Our Optimal Outfield


A couple, well quite frankly dumb, twitter posts have prompted me to dive a little deeper into what our best outfield is. I have a decent sense of it in my head, but I want to see if the numbers bear it out.

First, offensively: Last year Denard Span came out of nowhere to post a .294/.387/.432 line. He didn’t have a ton of power, but he walkled (12.6%) almost as often as he struck out (17.3%). He had abandoned his free swinging ways and turned into a plate discipline guy who wasn’t afraid to go deep into counts. This year the gap between his walks and his strikeouts are similar, although both have gone down. He’s swung at a few more pitches outside the zone, and predictably seen less of his batted balls go for linedrives. Although he hasn’t been quite as good as he was last year, he needs to be the Twins leadoff hitter.

The Twins got some flack for giving Jason Kubel an extension over the winter, rather than signing a player like Eric Hinske. All Kubel has done is hit .311/.371/.560 for an astounding .392 wOBA. His BABIP of .350 is higher than his career totals, and will probably regress, as will his HR/FB rate of 18.6%, but for now Kubel is having a tremendous season.

He’s been hot and cold for most of the year, but when you put his numbers together, Michael Cuddyer has posted a line of .281/.361/.521 for a wOBA of .381. His homers have traveled the second farthest average distance in the American League. Cuddyer is on pace to post the highest walk rate of his career, which would help offset him striking out once every five at-bats. His HR/FB rate is a bit up from his career stats, but given the length of his homeruns, I wouldn’t count on too much of a regression.
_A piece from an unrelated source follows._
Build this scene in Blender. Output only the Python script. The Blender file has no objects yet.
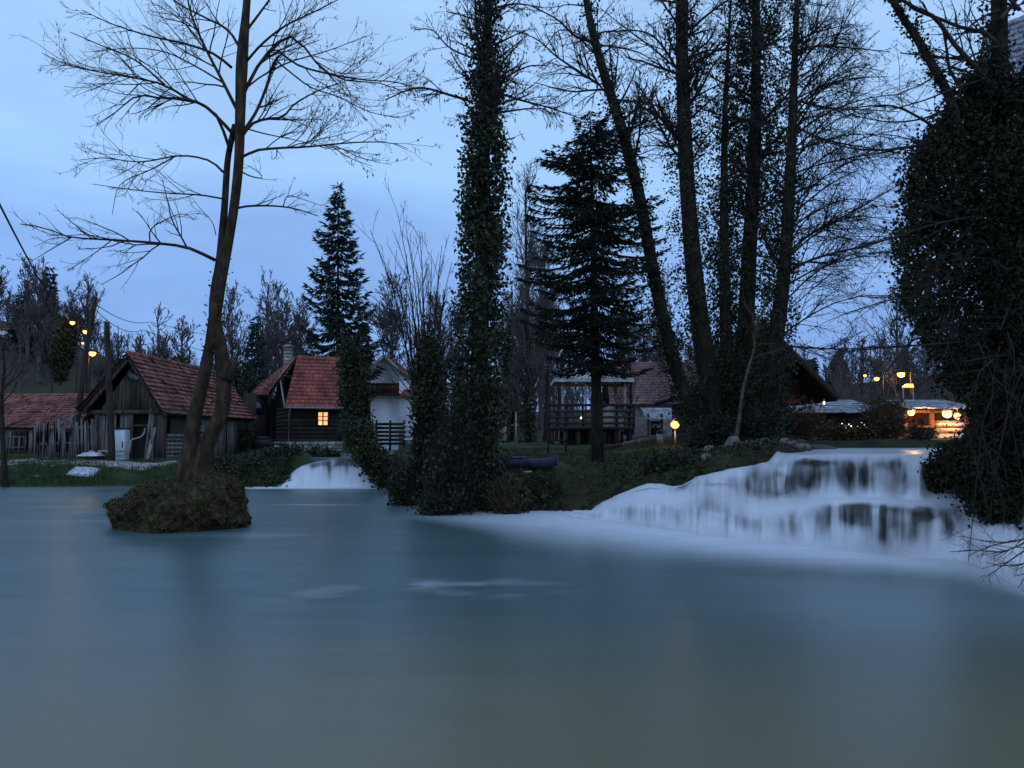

Defensively, it is much simpler: Last year, Carlos Gomez was the best centerfielder in the American League. His glove was worth 16.5 runs and is the main reason why he was worth over 2 wins last year, even with his empty shell of a bat.
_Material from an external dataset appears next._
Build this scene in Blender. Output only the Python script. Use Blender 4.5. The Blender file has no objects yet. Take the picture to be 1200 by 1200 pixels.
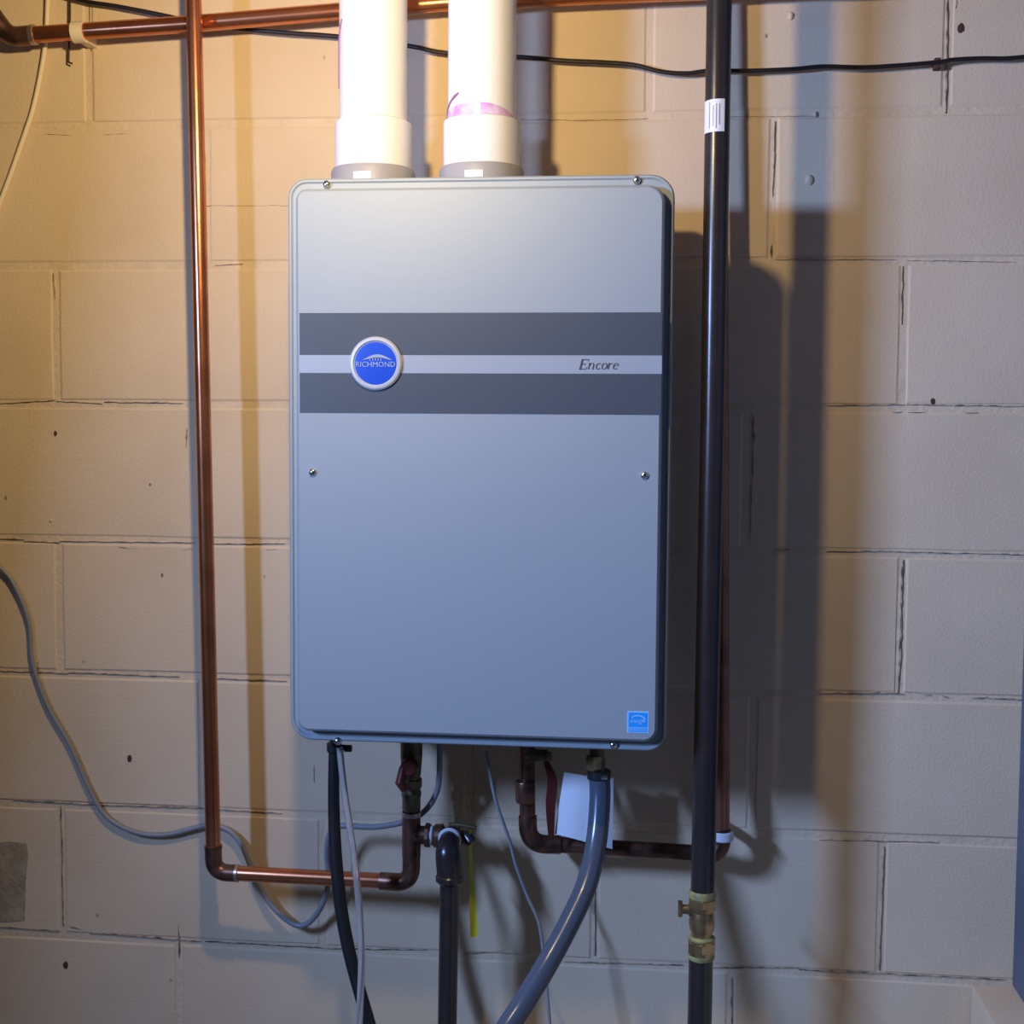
import bpy, bmesh, math, random
from mathutils import Vector, Matrix
random.seed(7)
D = bpy.data
SC = bpy.context.scene
COL = SC.collection

# ---------------------------------------------------------------- camera
YAW, PITCH, ROLL, DIST, EYE, FPX = 0.1071055, -0.066789, 0.006869, 1.89715, 1.39783, 1551.65
cy, sy, cp, sp, cr, sr = (math.cos(YAW), math.sin(YAW), math.cos(PITCH), math.sin(PITCH), math.cos(ROLL), math.sin(ROLL))
FW = Vector((-sy * cp, cy * cp, sp))
r0 = Vector((cy, sy, 0)); u0 = r0.cross(FW)
RT = r0 * cr + u0 * sr
UP = -r0 * sr + u0 * cr
CAM = Vector((0, -DIST, EYE))
cam = D.objects.new('camera', D.cameras.new('camera'))
COL.objects.link(cam)
cam.data.sensor_width = 36.0
cam.data.lens = FPX / 1200 * 36
cam.data.clip_start = 0.02
m = Matrix((RT, UP, -FW)).transposed().to_4x4()
m.translation = CAM
cam.matrix_world = m
SC.camera = cam

# ---------------------------------------------------------------- world, lights, exposure
w = D.worlds.new('world'); SC.world = w; w.use_nodes = True
w.node_tree.nodes['Background'].inputs['Color'].default_value = (1.0, 0.93, 0.85, 1)
w.node_tree.nodes['Background'].inputs['Strength'].default_value = 0.016
SC.view_settings.view_transform = 'Standard'
SC.view_settings.look = 'None'
SC.view_settings.gamma = 1.0
SC.view_settings.use_curve_mapping = False
SC.view_settings.exposure = 0.0

lb = D.lights.new('warm_bulb', 'POINT'); lb.energy = 13.0; lb.color = (1.0, 0.74, 0.38); lb.shadow_soft_size = 0.022
lbo = D.objects.new('warm_bulb', lb); COL.objects.link(lbo); lbo.location = (-0.333, -0.747, 1.892)
lr = D.lights.new('bulb_reflector', 'SPOT'); lr.energy = 11.5; lr.color = lb.color; lr.shadow_soft_size = 0.022   # the lamp's reflector throws left
lr.spot_size = math.radians(178); lr.spot_blend = 1.0
lro = D.objects.new('bulb_reflector', lr); COL.objects.link(lro); lro.location = lbo.location
lro.rotation_euler = Vector((-0.7, 0.7, 0.15)).to_track_quat('-Z', 'Y').to_euler()
lw = D.lights.new('window_daylight', 'AREA'); lw.energy = 100.0; lw.color = (0.30, 0.48, 1.0)
lw.shape = 'RECTANGLE'; lw.size = 0.60; lw.size_y = 0.12
lwo = D.objects.new('window_daylight', lw); COL.objects.link(lwo); lwo.location = (-1.42, -1.56, 1.73)
lwo.rotation_euler = Vector((1.0, -0.36, -0.20)).to_track_quat('-Z', 'Y').to_euler()


# ---------------------------------------------------------------- helpers
def at(x, y, o=0.0):
    """point o metres in front of the back wall, seen at photo position x, y"""
    d = FW * FPX + RT * (x - 600) - UP * (y - 600)
    t = (DIST - o) / d.y
    return CAM + d * t


def path(pts):
    return [at(*p) for p in pts]


def props(o, label=None, cat=None, group=None, kind=None):
    if label: o['label'] = label
    if cat: o['category'] = cat
    if group: o['group'] = group
    if kind: o['kind'] = kind
    return o


def empty(name, loc):
    o = D.objects.new(name, None); COL.objects.link(o); o.location = loc
    o.empty_display_size = 0.02
    return o


def link(name, me, mat, parent=None, smooth=False, kind=None):
    if smooth:
        for p in me.polygons: p.use_smooth = True
    me.name = name
    me.materials.clear(); me.materials.append(mat)
    o = D.objects.new(name, me); COL.objects.link(o)
    if parent:
        o.parent = parent
        o.matrix_parent_inverse = Matrix.Translation(-tot(parent))
    if kind: o['kind'] = kind
    return o


def tot(o):
    v = Vector((0, 0, 0))
    if o.type == 'EMPTY': v += o.location
    return v


def finish(bm, name, mat, parent=None, smooth=False, kind=None, sharp=35):
    bmesh.ops.recalc_face_normals(bm, faces=bm.faces)
    me = D.meshes.new(name); bm.to_mesh(me); bm.free()
    o = link(name, me, mat, parent, smooth, kind)
    if smooth:
        try: me.set_sharp_from_angle(angle=math.radians(sharp))
        except Exception: pass
    return o


def spline(pts, n=8):
    P = [Vector(p) for p in pts]
    P = [P[0] * 2 - P[1]] + P + [P[-1] * 2 - P[-2]]
    out = []
    for i in range(1, len(P) - 2):
        a, b, c, d = P[i - 1:i + 3]
        for k in range(n):
            t = k / n
            out.append(0.5 * ((2 * b) + (c - a) * t + (2 * a - 5 * b + 4 * c - d) * t * t + (3 * b - a - 3 * c + d) * t ** 3))
    out.append(P[-2])
    return out


def fillet(pts, r, n=8):
    """polyline with rounded corners"""
    P = [Vector(p) for p in pts]
    out = [P[0]]
    for i in range(1, len(P) - 1):
        a = (P[i - 1] - P[i]).normalized(); b = (P[i + 1] - P[i]).normalized()
        s, e = P[i] + a * r, P[i] + b * r
        for k in range(n + 1):
            t = k / n
            out.append(s * (1 - t) ** 2 + P[i] * 2 * t * (1 - t) + e * t * t)
    out.append(P[-1])
    return out


def add_tube(bm, pts, r, seg=16, cap=True):
    P = [Vector(p) for p in pts]
    R = r if isinstance(r, (list, tuple)) else [r] * len(P)
    t0 = (P[1] - P[0]).normalized()
    ref = Vector((0, 1, 0)) if abs(t0.y) < 0.9 else Vector((1, 0, 0))
    nrm = (ref - t0 * ref.dot(t0)).normalized()
    rings = []
    for i, p in enumerate(P):
        if i == 0: t = P[1] - P[0]
        elif i == len(P) - 1: t = P[-1] - P[-2]
        else: t = (P[i + 1] - P[i]).normalized() + (P[i] - P[i - 1]).normalized()
        t.normalize()
        nrm = (nrm - t * nrm.dot(t)).normalized()
        b = t.cross(nrm)
        rings.append([bm.verts.new(p + (nrm * math.cos(2 * math.pi * k / seg) + b * math.sin(2 * math.pi * k / seg)) * R[i]) for k in range(seg)])
    for a, b in zip(rings, rings[1:]):
        for k in range(seg):
            bm.faces.new((a[k], a[(k + 1) % seg], b[(k + 1) % seg], b[k]))
    if cap:
        bm.faces.new(rings[0]); bm.faces.new(rings[-1][::-1])
    return rings


def tube(name, pts, r, mat, parent=None, seg=16, smooth=True):
    bm = bmesh.new(); add_tube(bm, pts, r, seg)
    return finish(bm, name, mat, parent, smooth)


def lathe(name, a, b, prof, mat, parent=None, seg=24, smooth=True):
    """solid of revolution from a to b; prof = [(t 0..1, radius)]"""
    a, b = Vector(a), Vector(b)
    pts = [a.lerp(b, t) for t, _ in prof]
    bm = bmesh.new()
    ax = (b - a).normalized()
    ref = Vector((0, 1, 0)) if abs(ax.y) < 0.9 else Vector((1, 0, 0))
    n = (ref - ax * ref.dot(ax)).normalized(); c = ax.cross(n)
    rings = [[bm.verts.new(p + (n * math.cos(2 * math.pi * k / seg) + c * math.sin(2 * math.pi * k / seg)) * r) for k in range(seg)]
             for p, (_, r) in zip(pts, prof)]
    for q, s in zip(rings, rings[1:]):
        for k in range(seg): bm.faces.new((q[k], q[(k + 1) % seg], s[(k + 1) % seg], s[k]))
    bm.faces.new(rings[0]); bm.faces.new(rings[-1][::-1])
    return finish(bm, name, mat, parent, smooth)


def box(name, lo, hi, mat, parent=None, bevel=0.0, kind=None):
    bm = bmesh.new()
    bmesh.ops.create_cube(bm, size=1)
    for v in bm.verts:
        v.co = Vector([(lo[i] + hi[i]) / 2 + v.co[i] * (hi[i] - lo[i]) for i in range(3)])
    if bevel: bmesh.ops.bevel(bm, geom=bm.edges[:], offset=bevel, segments=2, affect='EDGES', profile=0.6)
    return finish(bm, name, mat, parent, bool(bevel), kind)


def rrect(x0, x1, z0, z1, radii, n=8):
    """rounded outline, radii = bottom left, bottom right, top right, top left"""
    out = []
    for (cx, cz, r, a0) in ((x0 + radii[0], z0 + radii[0], radii[0], 180), (x1 - radii[1], z0 + radii[1], radii[1], 270),
                            (x1 - radii[2], z1 - radii[2], radii[2], 0), (x0 + radii[3], z1 - radii[3], radii[3], 90)):
        for k in range(n + 1):
            a = math.radians(a0 + 90 * k / n)
            out.append((cx + r * math.cos(a), cz + r * math.sin(a)))
    return out


def plate(name, x0, x1, z0, z1, radii, levels, mat, parent=None, smooth=True):
    """stack of inset outlines; levels = [(inset, y)] from back to front"""
    bm = bmesh.new(); rings = []
    for ins, y in levels:
        rr = [max(r - ins, 0.0005) for r in radii]
        rings.append([bm.verts.new((x, y, z)) for x, z in rrect(x0 + ins, x1 - ins, z0 + ins, z1 - ins, rr)])
    for a, b in zip(rings, rings[1:]):
        for k in range(len(a)): bm.faces.new((a[k], a[(k + 1) % len(a)], b[(k + 1) % len(a)], b[k]))
    bm.faces.new(rings[0]); bm.faces.new(rings[-1][::-1])
    return finish(bm, name, mat, parent, smooth, sharp=25)


def text(name, s, size, mat, parent, loc, shear=0.0, ext=0.0002, width=None):
    c = D.curves.new(name, 'FONT'); c.body = s; c.size = size; c.shear = shear; c.extrude = ext
    c.align_x = 'CENTER'; c.align_y = 'CENTER'; c.resolution_u = 2
    o = D.objects.new('tmp', c); COL.objects.link(o)
    bpy.context.view_layer.update()
    me = D.meshes.new_from_object(o.evaluated_get(bpy.context.evaluated_depsgraph_get()))
    D.objects.remove(o)
    ws = [v.co.x for v in me.vertices]
    k = width / (max(ws) - min(ws)) if width else 1
    for v in me.vertices: v.co = Vector((v.co.x * k, -v.co.z, v.co.y)) + Vector(loc)
    return link(name, me, mat, parent)


def ribbon(bm, pts, ws, y, th=0.0003):
    """flat stroke in the X-Z plane with half-widths ws"""
    L = []
    for i, (x, z) in enumerate(pts):
        a = Vector(pts[max(i - 1, 0)]); b = Vector(pts[min(i + 1, len(pts) - 1)])
        t = (b - a).normalized(); n = Vector((-t.y, t.x)); w_ = ws[i] if isinstance(ws, (list, tuple)) else ws
        p = Vector((x, z))
        L.append([bm.verts.new((q.x, yy, q.y)) for yy in (y, y + th) for q in (p + n * w_, p - n * w_)])
    for a, b in zip(L, L[1:]):
        bm.faces.new((a[0], a[1], b[1], b[0])); bm.faces.new((a[2], b[2], b[3], a[3]))
        bm.faces.new((a[0], b[0], b[2], a[2])); bm.faces.new((a[1], a[3], b[3], b[1]))
    bm.faces.new((L[0][0], L[0][2], L[0][3], L[0][1])); bm.faces.new((L[-1][0], L[-1][1], L[-1][3], L[-1][2]))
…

Denard Span is a bit stretched in center field, but has a career 26.9 UZR/150 in left field, making him an excellent left fielder who can fill in in center in a pinch.

Of the remaining outfielders, it is Delmon Young who is the best, with a UZR/150 of 6.0. He also has a cannon of an arm, perhaps better than Cuddyer’s, to help cut down on the running game.
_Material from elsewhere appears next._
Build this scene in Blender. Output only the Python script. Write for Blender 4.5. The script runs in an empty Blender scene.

Given that Gomez’s glove is the Twins’ best asset out there (although he has been worse this year), he needs to start in center. Because he is great in left, Span should start there, filling in for Gomez occasionally when he gets a day off (preferably when Blackburn starts), and right field should be a mish mash of the remaining three. Cuddyer isn’t great out there, but he is the most comfortable, so he should probably be the primary starter. Against lefties, Delmon Young in right and Cuddyer DHing should also happen more often than not.